When I could not hear my ex ask me a question without flinching in anticipation, when I felt my son deserved to have a life where his mother didn't have to be in fear coming home from the grocery store, when I asked my ex to leave the packing to me because I just couldn't take the ten thousand questions about my judgement, when he sold my things without my knowledge, when he lost mortage payments in the gambling houses of North Mississippi, when he got caught for fraud on eBay, when my fifteen-year-old had to explain to me that no, daddy wasn't a good man, he was watching porn downstairs on the big monitor in the den.

Well.  Someone was blind.  And no matter how much I enjoyed his company, I somehow missed that we were yelling at each other so loud that my son could hear it through the floor.
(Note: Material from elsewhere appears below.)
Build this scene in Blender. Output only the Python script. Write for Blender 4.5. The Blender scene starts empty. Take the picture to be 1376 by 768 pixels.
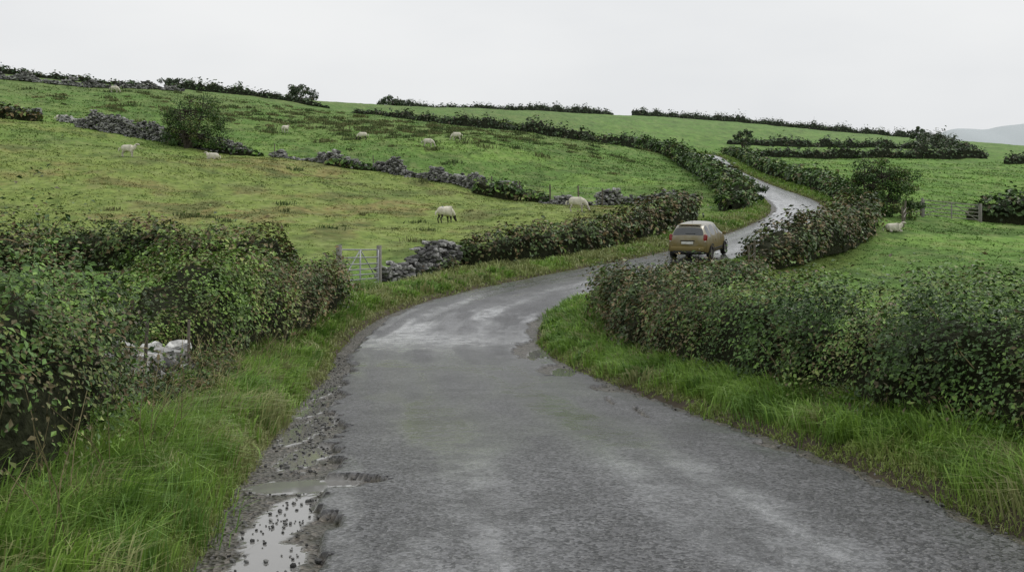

Now I have approached a situation that will put me in benefits and a permanent employ for quite possibly, the rest of my life.  I am lifted out my own personal hell of Not Knowing What to Do with my new life, and the two years of painful underemployment I experienced are over.  And I see not the loss, nor hear the whistling in the wind of this great loss--our family--I see something great, and moreover I feel it.

My husband is warm at night.  His family is warm all the time.  My son gets fatherly parenting he never experienced before.  His stepdad is a considerate and thoughtful man and although he is not perfect, gives a lot of thought to presents, approaches to discipline and the structure of our family life.  He is a family man if ever there was one, spending a good deal of his time at home and only occasionally going on nature hikes. This past week he presented my son with a fishing rod and tackle box.  As he is way into his games, I figured Aslan would hate this present, like getting clothes for Christmas.  Instead, he was awed.  He wanted to go fishing with his stepdad and stepsister.  Things in his life now--where the weren't before--are readily and steadfastly defined, and his stepfather does not passively allow him to pass through this life without engaging in nature.

So hold out through this mind-boggingly bad pain:  it will abate.  You'll see, somewhat painstakingly, that you made the right decision by moving on, no matter how painful it is, no matter how much you loved that marriage or that time together, you will find your way because even if you don't feel strong now you had the strength to leave.  Insanity is part of the grief.  Accept it.  Know that someday it will pass.  You're not going to be going to the supermart and suddenly feel that it's all passed and now you can have your shit together.  It doesn't work that way.

Be traumatized if you must.  Cry in private if you can, and don't try to move forward--you'll do that naturally in time.  SWIM FRED SWIM and get the hell out of the kitchen.  It was going down, anyway.